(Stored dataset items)
╭──

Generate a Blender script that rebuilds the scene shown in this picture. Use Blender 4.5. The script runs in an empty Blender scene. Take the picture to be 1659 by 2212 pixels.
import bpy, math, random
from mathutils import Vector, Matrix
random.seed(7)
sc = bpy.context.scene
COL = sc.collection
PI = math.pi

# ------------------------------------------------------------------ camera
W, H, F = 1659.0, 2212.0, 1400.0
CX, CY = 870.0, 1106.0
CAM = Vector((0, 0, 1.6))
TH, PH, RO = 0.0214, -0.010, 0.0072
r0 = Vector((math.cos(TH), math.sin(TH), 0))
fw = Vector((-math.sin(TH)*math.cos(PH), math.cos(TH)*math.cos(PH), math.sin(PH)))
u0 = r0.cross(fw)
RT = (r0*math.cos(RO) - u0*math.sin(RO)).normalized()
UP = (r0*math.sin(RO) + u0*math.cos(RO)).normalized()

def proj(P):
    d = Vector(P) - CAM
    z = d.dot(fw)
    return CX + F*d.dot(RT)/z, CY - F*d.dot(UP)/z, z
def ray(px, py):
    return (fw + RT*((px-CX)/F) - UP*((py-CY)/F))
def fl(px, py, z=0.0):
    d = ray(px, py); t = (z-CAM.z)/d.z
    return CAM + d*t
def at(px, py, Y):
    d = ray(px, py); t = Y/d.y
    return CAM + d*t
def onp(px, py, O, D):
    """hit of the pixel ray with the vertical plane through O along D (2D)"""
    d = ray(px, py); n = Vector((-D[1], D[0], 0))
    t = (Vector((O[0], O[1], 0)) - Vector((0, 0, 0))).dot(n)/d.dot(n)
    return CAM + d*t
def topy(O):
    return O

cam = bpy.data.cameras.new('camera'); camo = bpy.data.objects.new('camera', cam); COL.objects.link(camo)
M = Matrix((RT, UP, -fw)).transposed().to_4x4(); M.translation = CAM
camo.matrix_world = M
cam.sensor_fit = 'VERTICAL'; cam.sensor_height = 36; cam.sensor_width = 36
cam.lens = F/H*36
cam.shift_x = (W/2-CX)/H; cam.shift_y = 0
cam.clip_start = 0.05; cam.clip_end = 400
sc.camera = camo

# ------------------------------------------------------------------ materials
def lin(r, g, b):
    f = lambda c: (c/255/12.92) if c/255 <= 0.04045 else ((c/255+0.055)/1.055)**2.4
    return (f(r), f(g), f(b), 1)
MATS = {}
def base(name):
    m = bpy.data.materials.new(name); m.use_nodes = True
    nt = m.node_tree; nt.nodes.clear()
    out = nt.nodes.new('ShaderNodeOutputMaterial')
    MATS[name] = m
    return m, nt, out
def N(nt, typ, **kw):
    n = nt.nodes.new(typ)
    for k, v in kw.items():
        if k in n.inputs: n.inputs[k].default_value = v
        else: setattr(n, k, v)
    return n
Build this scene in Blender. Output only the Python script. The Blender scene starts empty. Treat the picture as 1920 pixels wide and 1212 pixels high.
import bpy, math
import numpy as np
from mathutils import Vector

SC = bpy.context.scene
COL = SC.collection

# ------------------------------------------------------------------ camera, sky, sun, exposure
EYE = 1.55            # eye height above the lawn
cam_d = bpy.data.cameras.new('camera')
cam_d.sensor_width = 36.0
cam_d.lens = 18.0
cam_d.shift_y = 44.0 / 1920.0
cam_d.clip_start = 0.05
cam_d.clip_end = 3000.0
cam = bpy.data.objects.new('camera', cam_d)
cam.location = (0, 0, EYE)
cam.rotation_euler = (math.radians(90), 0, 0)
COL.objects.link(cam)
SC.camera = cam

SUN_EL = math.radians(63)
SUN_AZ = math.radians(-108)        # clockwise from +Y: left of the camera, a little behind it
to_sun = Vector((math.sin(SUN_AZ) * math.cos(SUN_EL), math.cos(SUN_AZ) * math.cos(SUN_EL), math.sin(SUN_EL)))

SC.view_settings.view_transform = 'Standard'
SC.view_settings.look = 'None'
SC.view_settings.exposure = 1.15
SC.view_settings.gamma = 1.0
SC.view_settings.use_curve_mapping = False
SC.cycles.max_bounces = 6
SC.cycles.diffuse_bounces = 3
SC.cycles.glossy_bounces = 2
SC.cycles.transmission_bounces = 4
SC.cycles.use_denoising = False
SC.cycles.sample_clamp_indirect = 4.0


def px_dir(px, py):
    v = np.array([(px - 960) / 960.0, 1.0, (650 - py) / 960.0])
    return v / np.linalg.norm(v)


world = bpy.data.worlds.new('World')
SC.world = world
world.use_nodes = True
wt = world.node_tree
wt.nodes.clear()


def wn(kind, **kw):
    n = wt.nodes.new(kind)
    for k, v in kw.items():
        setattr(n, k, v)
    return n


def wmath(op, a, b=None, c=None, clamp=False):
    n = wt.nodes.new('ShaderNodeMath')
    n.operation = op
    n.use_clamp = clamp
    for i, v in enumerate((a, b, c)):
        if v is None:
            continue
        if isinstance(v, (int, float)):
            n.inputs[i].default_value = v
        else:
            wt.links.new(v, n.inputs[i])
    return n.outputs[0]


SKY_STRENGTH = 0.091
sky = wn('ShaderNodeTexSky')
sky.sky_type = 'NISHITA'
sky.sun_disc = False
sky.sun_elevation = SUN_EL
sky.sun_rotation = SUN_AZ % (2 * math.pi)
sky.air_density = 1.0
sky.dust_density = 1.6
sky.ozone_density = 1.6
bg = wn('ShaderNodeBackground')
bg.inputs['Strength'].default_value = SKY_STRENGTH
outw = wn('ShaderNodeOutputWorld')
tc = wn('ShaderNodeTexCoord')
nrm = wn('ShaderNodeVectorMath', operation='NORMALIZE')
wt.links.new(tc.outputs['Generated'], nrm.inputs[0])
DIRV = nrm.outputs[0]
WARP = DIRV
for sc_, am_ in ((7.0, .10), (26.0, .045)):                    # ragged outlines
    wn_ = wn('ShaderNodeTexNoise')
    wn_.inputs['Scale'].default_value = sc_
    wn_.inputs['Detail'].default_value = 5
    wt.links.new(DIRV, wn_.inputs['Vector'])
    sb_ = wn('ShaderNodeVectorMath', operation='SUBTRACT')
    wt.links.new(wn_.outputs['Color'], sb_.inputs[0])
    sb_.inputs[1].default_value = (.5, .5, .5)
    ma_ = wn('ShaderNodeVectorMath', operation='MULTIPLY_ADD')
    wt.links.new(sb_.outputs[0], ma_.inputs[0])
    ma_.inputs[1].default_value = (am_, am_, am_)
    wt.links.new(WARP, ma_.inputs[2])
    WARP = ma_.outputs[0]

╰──

Exactly repeat the lines running from the top of the listing to the line bearing "PI = math.pi", both of those lines included, and only them.

Exercise result
Generate a Blender script that rebuilds the scene shown in this picture. Use Blender 4.5. The script runs in an empty Blender scene. Take the picture to be 1659 by 2212 pixels.
import bpy, math, random
from mathutils import Vector, Matrix
random.seed(7)
sc = bpy.context.scene
COL = sc.collection
PI = math.pi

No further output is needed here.